(begin)

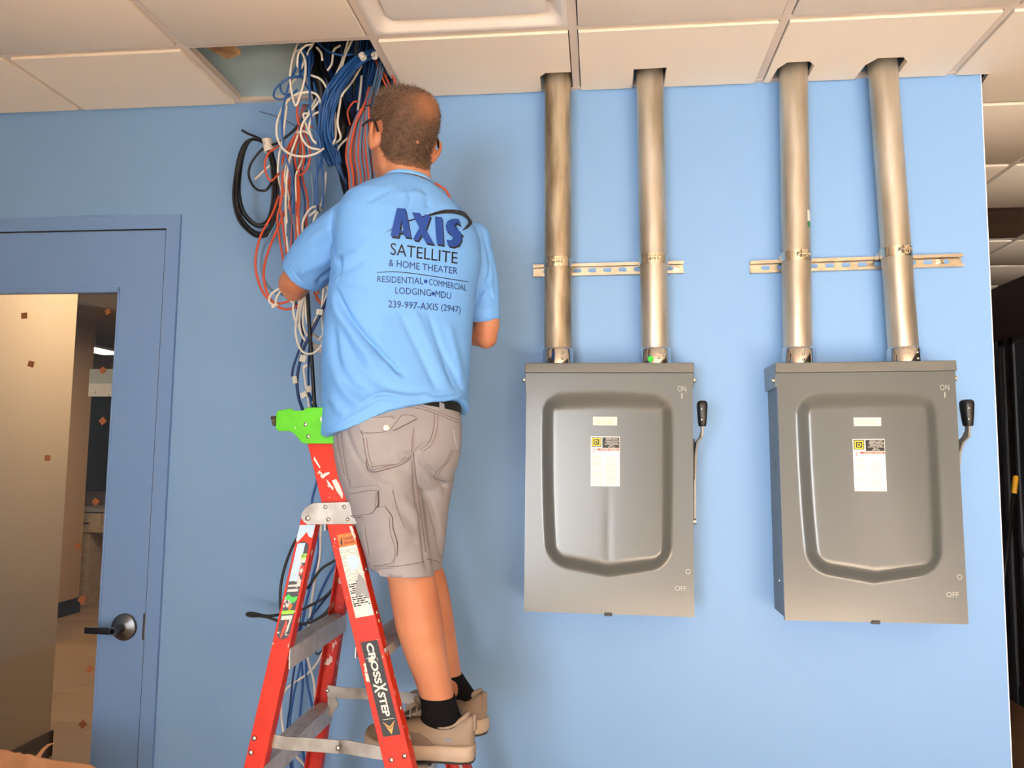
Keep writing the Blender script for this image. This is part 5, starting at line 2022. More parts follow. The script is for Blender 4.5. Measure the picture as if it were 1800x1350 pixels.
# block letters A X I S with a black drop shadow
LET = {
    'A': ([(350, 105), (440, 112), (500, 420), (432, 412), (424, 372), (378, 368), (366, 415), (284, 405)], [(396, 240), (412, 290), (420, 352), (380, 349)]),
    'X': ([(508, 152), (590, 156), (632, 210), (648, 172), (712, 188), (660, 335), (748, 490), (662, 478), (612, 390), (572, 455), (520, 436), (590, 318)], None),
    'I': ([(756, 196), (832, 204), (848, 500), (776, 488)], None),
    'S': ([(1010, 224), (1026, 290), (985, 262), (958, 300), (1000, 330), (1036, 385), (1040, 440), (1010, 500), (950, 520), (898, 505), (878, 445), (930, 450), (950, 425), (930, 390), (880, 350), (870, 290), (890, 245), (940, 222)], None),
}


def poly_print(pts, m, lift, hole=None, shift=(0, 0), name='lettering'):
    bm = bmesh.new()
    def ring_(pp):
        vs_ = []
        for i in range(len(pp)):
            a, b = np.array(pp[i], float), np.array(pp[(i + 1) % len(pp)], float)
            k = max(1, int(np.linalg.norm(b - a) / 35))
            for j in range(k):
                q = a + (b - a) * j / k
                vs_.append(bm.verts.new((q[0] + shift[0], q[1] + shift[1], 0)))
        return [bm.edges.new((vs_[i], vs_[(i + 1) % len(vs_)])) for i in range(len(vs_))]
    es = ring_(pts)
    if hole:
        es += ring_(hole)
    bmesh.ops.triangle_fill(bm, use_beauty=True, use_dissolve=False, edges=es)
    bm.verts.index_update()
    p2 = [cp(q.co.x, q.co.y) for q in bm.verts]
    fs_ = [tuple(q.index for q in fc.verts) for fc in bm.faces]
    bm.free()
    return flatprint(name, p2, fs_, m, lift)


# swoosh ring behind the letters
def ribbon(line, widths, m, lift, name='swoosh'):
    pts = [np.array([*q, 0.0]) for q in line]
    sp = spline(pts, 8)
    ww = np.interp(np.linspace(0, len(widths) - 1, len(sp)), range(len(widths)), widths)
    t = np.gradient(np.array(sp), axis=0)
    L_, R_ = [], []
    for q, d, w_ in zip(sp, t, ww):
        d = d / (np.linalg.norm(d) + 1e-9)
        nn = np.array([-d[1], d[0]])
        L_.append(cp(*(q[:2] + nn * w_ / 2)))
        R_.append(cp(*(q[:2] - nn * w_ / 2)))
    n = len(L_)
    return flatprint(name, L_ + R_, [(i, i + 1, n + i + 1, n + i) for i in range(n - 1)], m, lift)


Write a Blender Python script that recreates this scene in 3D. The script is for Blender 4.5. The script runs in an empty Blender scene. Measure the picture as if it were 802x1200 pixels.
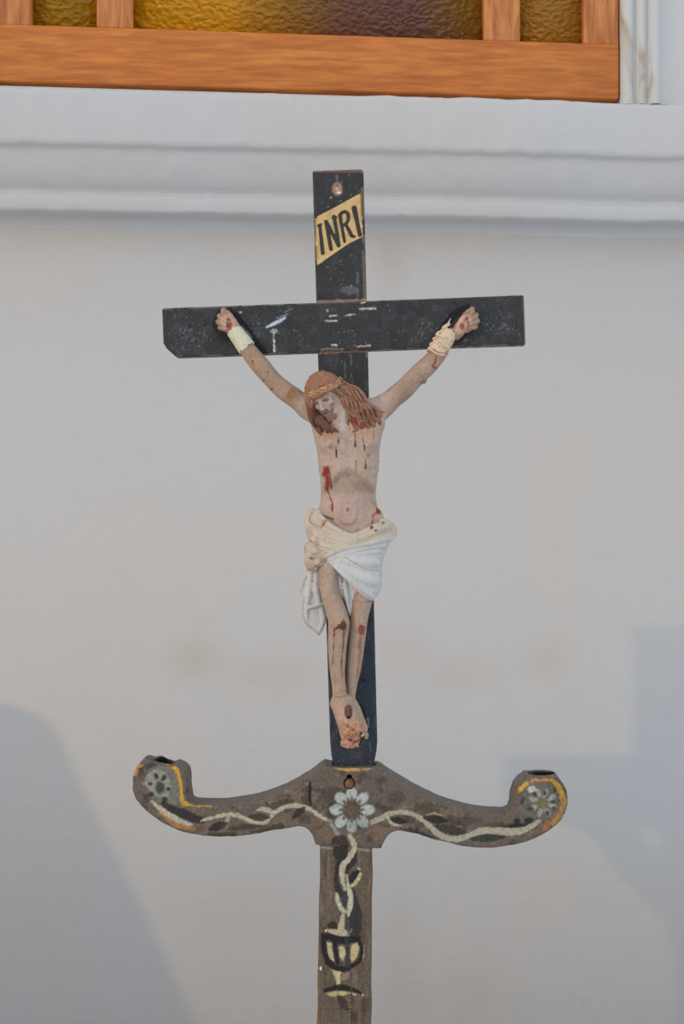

(end)

Your task is to gather all lines from the entries above that hold the word "this".

Keep writing the Blender script for this image. This is part 5, starting at line 2022. More parts follow. The script is for Blender 4.5. Measure the picture as if it were 1800x1350 pixels.
Write a Blender Python script that recreates this scene in 3D. The script is for Blender 4.5. The script runs in an empty Blender scene. Measure the picture as if it were 802x1200 pixels.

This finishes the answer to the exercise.